Front Street: Resistance and Rebirth in the Tent Cities of Techlandia by Brian Barth

Astra House

Review by Brian Tanguay

In June 2024, the United States Supreme Court ruled that cities can punish unhoused people for sleeping in public, even if they have nowhere else to go. Justices Kagan, Sotomayor, and Jackson joined in a dissent, writing:

“Homelessness is a reality for too many Americans. On any given night, over half a million people across the country lack a fixed, regular, and adequate nighttime residence. Many do not have access to shelters and are left to sleep in cars, sidewalks, parks, and other public places. They experience homelessness due to complex and interconnected issues, including crippling debt and stagnant wages; domestic and sexual abuse; physical and psychiatric disabilities; and rising housing costs coupled with declining affordable housing options.”

Like gun violence and income and wealth inequality, homelessness is an intractable social problem in the wealthiest country on earth. The half million figure cited by the dissenting justices is likely an undercount. For years now, cities like Los Angeles, Portland, and Seattle have grappled with homelessness, but smaller towns and locales are not immune and have fewer resources with which to confront the problem. State and local governments and non-profits spend money, issue reports, offer fixes, and pledge to build more affordable housing, but more often than not, these initiatives fall far short of what is needed. When all is said and done, unhoused people still sleep in downtown doorways, in vehicles, and in tent encampments on city sidewalks.
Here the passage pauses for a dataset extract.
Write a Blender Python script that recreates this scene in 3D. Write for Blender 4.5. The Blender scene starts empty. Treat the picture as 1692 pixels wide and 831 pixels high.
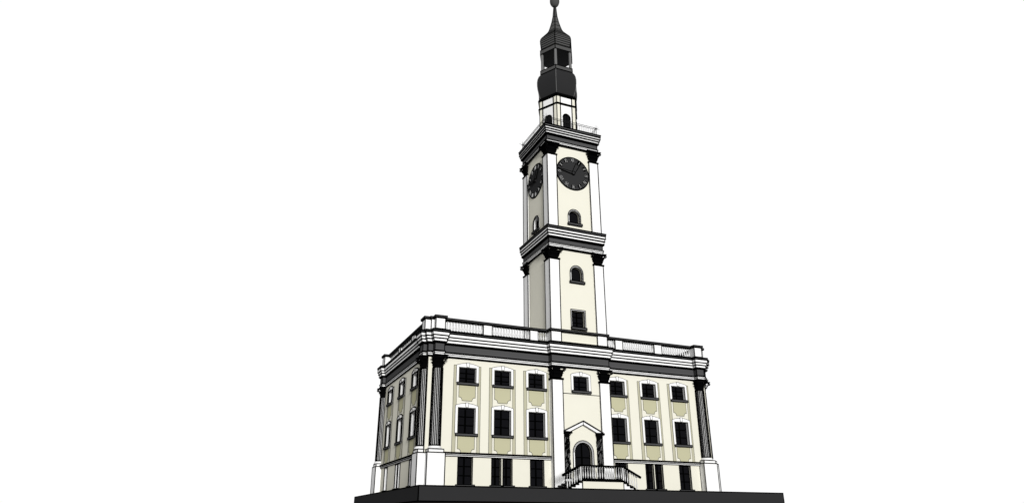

We see them, walk around them, sometimes recoil from their smell, and now, after years of failing to adequately address the scope of the problem, it seems our collective solution is punishment. 

In his forthcoming debut book, Front Street, journalist Brian Barth leads readers into the heart of the matter, exploring the semi-permanent encampments that ring Silicon Valley, home of the largest and most profitable technology companies in the world. We meet residents, learn how they came to be homeless and, more importantly, hear their opinions about their situation. From the outside, encampments may appear like ramshackle vectors of crime, drug abuse, and anarchy, but the reality is far more nuanced. Barth doesn’t ignore the dysfunctional elements, but what many readers might find surprising is the level of self-governance, organization, and creativity that operates in the encampments. For the comfortably housed, it may seem inconceivable that a person would rather live in a tent encampment with all its hardships than take a bed in a shelter, low-budget motel, or a tiny home village. Through his reporting, Barth shows how an encampment often offers more freedom, security, and community than sanctioned housing can, which is why residents resist attempts to dislodge them with all the agency — some of it quite sophisticated and astute — they can muster. 

Life in a homeless camp is stressful, no doubt about it, but it’s still a life. Friendships are made, people fall in love, cliques form, and neighbors try to outdo each other. People share what they have and watch out for one another. This is the mutual aid and community that can’t be seen from the outside or really appreciated by policymakers fixated with top-down solutions. As Barth demonstrates, the missing element in debates about homelessness is input from the homeless themselves. 

Homelessness is a complex problem, an intersectional problem, a national problem that requires serious critique of economic, political and social structures, from wealth redistribution to zoning rules. Decades of policy decisions and neglect created a human problem for which no one-size-fits-all solution exists. With Front Street, Brian Barth not only widens the aperture, he alters the nature of the conversation. The question is whether or not society is willing to listen.